◆ Available records

— START —

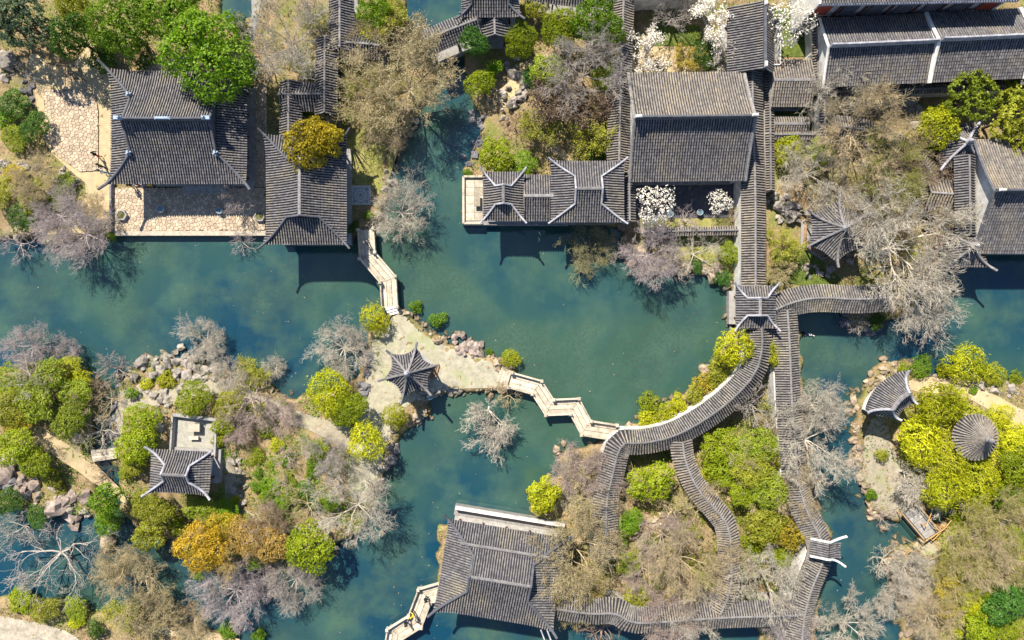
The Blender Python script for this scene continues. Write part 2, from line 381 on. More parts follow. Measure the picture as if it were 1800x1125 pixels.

— END —
— START —

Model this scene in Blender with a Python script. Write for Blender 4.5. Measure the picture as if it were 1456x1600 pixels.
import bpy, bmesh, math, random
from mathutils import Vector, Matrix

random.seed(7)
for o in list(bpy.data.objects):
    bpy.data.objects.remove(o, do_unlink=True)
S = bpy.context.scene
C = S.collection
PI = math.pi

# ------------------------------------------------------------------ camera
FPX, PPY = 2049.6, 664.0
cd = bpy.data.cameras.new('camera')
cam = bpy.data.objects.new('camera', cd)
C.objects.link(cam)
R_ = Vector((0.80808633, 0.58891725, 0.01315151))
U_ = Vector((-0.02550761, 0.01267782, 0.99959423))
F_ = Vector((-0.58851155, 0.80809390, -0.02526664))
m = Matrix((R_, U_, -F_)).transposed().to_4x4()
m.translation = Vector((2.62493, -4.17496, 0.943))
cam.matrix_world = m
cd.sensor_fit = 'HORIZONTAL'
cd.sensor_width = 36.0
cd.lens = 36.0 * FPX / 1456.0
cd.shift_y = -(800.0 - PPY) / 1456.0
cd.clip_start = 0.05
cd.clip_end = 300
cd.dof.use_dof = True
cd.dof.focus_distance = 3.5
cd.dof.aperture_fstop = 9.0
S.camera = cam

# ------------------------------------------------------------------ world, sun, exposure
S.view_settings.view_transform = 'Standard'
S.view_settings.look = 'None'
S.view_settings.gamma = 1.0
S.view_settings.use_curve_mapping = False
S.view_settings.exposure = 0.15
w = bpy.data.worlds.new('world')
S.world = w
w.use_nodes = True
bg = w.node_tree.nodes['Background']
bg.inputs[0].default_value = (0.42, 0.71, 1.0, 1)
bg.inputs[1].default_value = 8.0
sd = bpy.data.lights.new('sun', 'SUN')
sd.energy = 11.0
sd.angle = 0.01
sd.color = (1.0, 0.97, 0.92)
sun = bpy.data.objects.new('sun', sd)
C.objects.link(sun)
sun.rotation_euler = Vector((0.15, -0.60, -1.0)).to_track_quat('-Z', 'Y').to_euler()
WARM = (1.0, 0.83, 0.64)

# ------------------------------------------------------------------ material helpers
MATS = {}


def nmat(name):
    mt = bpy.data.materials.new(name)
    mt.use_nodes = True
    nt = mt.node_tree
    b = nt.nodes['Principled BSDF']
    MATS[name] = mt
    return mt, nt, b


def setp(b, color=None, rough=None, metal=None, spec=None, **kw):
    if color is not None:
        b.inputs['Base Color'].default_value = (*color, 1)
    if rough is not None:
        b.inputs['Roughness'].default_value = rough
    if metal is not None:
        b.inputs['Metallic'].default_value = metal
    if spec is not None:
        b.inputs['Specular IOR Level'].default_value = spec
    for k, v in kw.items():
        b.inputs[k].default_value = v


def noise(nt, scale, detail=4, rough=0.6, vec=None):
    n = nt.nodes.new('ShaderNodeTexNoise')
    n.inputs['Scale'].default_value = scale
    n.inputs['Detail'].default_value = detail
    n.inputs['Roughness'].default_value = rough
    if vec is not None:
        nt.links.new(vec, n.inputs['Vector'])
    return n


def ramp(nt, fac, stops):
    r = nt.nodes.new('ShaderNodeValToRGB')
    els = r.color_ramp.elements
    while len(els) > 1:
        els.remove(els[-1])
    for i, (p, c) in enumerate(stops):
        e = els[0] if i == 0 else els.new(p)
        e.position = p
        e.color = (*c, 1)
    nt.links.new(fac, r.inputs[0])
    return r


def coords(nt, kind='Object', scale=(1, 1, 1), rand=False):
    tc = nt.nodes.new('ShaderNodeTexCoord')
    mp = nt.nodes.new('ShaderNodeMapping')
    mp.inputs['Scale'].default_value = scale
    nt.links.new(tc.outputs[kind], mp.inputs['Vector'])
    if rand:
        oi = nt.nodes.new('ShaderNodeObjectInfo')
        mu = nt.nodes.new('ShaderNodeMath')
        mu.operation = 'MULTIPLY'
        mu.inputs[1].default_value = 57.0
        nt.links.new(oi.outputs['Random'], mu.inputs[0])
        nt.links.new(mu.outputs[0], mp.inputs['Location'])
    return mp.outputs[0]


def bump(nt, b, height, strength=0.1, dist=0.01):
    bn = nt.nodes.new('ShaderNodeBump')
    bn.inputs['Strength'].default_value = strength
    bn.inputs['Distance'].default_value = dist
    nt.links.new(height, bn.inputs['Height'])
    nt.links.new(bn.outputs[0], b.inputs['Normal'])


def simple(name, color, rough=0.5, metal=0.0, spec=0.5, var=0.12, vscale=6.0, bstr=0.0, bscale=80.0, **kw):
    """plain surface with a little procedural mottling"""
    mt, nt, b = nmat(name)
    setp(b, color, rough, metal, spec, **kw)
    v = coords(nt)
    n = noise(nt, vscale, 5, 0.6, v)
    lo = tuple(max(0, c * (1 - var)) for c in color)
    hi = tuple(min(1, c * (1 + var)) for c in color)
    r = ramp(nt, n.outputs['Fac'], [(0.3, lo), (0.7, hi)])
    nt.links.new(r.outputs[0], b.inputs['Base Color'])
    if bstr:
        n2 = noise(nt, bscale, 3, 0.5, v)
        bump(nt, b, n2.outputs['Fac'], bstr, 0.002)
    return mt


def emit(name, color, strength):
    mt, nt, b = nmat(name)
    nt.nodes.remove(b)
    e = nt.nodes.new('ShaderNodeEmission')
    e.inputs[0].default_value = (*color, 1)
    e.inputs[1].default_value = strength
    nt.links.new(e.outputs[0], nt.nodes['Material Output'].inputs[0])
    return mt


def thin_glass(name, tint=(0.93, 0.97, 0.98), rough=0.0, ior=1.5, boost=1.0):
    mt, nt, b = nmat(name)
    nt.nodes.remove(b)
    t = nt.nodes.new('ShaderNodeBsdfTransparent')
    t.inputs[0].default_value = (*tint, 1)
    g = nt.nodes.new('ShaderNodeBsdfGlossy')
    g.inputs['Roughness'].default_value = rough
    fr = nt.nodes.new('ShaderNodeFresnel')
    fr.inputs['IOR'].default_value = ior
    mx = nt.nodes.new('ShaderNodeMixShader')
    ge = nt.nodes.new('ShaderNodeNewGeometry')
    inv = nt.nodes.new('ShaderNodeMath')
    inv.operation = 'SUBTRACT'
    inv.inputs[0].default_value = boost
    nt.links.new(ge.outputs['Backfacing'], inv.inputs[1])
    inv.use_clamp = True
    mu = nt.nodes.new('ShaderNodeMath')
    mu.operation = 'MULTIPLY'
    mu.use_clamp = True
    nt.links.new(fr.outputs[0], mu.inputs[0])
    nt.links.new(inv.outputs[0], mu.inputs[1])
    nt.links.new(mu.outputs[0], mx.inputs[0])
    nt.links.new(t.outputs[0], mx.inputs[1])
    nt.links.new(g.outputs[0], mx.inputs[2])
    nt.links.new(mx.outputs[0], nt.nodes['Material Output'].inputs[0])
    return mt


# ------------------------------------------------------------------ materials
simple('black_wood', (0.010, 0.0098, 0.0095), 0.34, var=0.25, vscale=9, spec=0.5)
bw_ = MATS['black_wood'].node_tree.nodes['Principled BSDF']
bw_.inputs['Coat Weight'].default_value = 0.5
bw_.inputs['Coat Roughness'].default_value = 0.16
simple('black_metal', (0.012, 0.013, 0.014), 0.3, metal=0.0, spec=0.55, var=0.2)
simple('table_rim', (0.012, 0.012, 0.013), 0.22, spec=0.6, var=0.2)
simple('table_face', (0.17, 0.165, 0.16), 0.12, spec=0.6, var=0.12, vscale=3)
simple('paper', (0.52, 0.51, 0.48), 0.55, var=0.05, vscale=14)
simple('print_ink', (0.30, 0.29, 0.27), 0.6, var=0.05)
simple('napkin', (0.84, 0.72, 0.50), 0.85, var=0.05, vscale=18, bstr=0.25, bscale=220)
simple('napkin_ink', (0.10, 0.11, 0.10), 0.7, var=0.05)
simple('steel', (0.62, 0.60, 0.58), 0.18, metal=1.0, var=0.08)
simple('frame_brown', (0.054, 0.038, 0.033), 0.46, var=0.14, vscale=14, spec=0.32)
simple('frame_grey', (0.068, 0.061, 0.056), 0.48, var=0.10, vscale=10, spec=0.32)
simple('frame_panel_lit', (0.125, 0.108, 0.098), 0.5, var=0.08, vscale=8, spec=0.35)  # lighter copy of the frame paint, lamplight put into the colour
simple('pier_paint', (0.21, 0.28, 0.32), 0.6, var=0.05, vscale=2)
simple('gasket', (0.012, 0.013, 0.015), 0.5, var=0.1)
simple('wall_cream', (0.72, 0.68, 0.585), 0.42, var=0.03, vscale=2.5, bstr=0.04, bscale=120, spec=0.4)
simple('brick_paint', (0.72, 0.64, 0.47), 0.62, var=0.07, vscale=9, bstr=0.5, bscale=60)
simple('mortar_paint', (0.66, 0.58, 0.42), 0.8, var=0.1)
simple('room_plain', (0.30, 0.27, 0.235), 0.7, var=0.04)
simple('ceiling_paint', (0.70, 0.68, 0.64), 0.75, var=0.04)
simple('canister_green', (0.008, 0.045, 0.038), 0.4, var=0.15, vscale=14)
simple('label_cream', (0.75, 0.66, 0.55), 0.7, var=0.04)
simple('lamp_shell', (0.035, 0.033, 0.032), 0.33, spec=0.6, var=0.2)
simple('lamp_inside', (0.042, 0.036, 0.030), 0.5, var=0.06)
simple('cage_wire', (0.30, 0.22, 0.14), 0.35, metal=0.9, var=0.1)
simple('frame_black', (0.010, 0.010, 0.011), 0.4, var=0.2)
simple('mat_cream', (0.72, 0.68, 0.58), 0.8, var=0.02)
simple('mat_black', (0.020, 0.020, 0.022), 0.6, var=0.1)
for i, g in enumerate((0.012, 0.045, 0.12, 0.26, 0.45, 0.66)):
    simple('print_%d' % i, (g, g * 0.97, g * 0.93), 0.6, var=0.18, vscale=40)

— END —
— START —

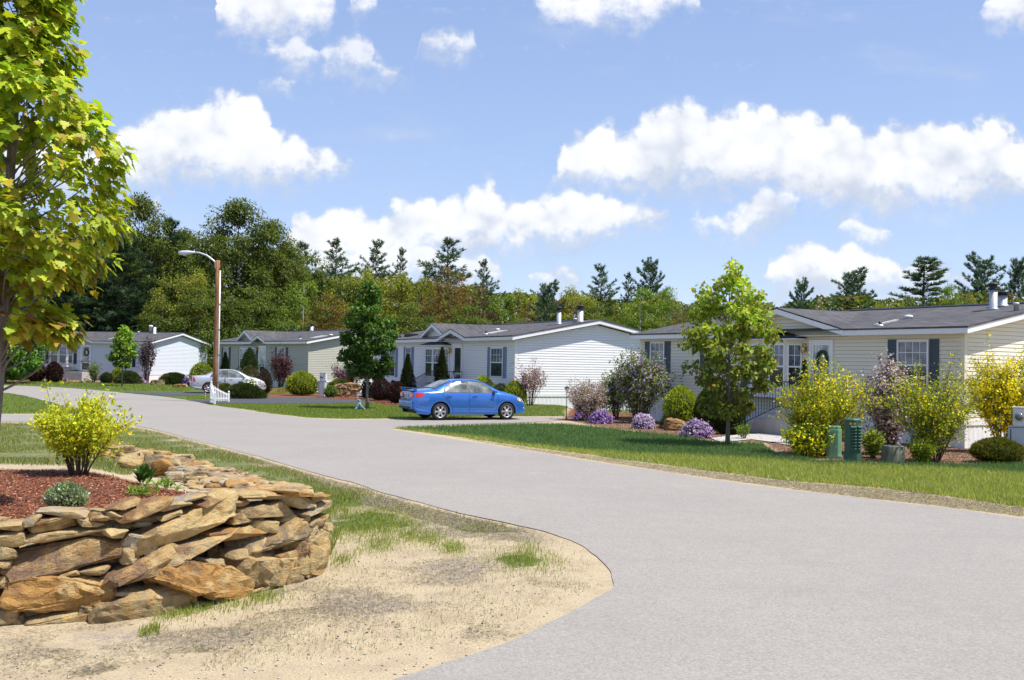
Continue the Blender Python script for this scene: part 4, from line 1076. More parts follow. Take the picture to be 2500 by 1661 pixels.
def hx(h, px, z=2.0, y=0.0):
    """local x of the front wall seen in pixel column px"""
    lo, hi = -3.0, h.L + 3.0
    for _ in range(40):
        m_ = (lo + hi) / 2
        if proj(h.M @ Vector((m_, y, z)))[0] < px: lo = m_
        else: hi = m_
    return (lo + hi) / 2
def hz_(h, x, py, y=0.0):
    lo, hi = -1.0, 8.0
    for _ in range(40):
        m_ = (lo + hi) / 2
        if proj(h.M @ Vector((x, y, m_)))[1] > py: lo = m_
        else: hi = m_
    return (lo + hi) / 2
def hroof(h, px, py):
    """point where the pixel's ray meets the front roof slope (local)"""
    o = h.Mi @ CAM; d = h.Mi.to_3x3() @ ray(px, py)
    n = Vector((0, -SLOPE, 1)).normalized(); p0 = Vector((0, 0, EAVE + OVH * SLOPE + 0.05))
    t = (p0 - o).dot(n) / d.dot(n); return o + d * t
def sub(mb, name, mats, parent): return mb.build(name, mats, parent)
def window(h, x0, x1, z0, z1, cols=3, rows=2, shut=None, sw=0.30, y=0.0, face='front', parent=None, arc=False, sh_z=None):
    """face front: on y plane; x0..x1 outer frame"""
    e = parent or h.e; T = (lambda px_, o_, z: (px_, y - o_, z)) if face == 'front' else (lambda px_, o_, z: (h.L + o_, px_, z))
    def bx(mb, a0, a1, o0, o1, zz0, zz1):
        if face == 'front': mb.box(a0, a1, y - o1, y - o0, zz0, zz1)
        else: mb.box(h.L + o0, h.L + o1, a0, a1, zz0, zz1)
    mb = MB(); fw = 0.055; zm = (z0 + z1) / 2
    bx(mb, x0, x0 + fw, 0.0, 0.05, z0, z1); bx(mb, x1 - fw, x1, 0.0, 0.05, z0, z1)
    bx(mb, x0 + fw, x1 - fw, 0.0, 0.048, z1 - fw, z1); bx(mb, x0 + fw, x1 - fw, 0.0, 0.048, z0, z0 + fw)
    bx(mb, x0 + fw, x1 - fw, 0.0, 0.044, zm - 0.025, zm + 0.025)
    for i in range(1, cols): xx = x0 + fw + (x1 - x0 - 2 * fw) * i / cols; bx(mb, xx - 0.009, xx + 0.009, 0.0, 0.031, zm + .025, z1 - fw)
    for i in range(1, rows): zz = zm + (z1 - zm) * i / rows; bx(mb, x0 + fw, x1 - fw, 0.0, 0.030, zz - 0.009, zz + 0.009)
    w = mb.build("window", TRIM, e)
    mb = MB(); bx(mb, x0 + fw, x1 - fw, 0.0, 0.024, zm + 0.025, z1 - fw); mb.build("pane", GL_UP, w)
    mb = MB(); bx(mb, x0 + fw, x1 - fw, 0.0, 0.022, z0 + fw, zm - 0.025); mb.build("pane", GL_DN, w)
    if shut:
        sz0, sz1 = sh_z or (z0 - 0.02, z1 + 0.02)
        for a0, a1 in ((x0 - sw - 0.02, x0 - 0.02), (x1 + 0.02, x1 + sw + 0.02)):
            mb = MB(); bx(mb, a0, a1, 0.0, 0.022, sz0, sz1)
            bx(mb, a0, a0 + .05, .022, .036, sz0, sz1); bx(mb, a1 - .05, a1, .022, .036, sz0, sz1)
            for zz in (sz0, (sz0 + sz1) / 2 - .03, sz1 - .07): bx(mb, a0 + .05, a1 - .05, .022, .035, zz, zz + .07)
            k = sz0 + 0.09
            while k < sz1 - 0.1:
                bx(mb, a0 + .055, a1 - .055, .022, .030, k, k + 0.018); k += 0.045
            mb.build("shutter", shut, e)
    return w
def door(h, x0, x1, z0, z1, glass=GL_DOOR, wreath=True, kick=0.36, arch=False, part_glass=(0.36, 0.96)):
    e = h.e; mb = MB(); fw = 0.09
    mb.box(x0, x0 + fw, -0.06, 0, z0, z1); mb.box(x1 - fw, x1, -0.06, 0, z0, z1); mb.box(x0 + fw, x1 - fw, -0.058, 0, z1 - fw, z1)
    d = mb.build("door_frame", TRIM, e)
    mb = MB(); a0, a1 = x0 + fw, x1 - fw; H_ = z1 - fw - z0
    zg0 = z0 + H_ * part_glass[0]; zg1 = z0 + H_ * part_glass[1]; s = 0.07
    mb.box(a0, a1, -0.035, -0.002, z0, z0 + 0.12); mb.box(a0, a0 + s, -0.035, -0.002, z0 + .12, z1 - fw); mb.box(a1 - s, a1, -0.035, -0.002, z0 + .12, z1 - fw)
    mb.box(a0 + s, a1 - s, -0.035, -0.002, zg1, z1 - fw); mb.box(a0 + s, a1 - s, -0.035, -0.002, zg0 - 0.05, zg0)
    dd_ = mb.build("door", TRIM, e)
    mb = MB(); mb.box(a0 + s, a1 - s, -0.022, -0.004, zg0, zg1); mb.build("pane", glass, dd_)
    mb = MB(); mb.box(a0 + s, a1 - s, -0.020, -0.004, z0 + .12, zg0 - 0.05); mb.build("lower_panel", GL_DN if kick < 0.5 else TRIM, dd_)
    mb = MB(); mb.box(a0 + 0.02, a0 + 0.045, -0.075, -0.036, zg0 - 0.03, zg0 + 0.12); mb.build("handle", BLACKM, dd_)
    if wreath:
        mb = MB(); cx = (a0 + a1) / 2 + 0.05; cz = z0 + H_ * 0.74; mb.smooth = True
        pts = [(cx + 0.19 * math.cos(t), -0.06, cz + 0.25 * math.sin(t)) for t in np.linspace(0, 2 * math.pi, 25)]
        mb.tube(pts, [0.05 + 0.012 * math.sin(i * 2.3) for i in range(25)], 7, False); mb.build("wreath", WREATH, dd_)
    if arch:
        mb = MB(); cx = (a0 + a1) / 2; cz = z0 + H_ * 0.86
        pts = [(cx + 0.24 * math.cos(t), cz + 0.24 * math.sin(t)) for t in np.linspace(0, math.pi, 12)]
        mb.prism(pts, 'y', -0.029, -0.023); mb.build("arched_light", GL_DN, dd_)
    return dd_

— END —

◆ Given request
Tally up the lines in the records that contain the word "scene" and give only the total.

◆ Task solution
4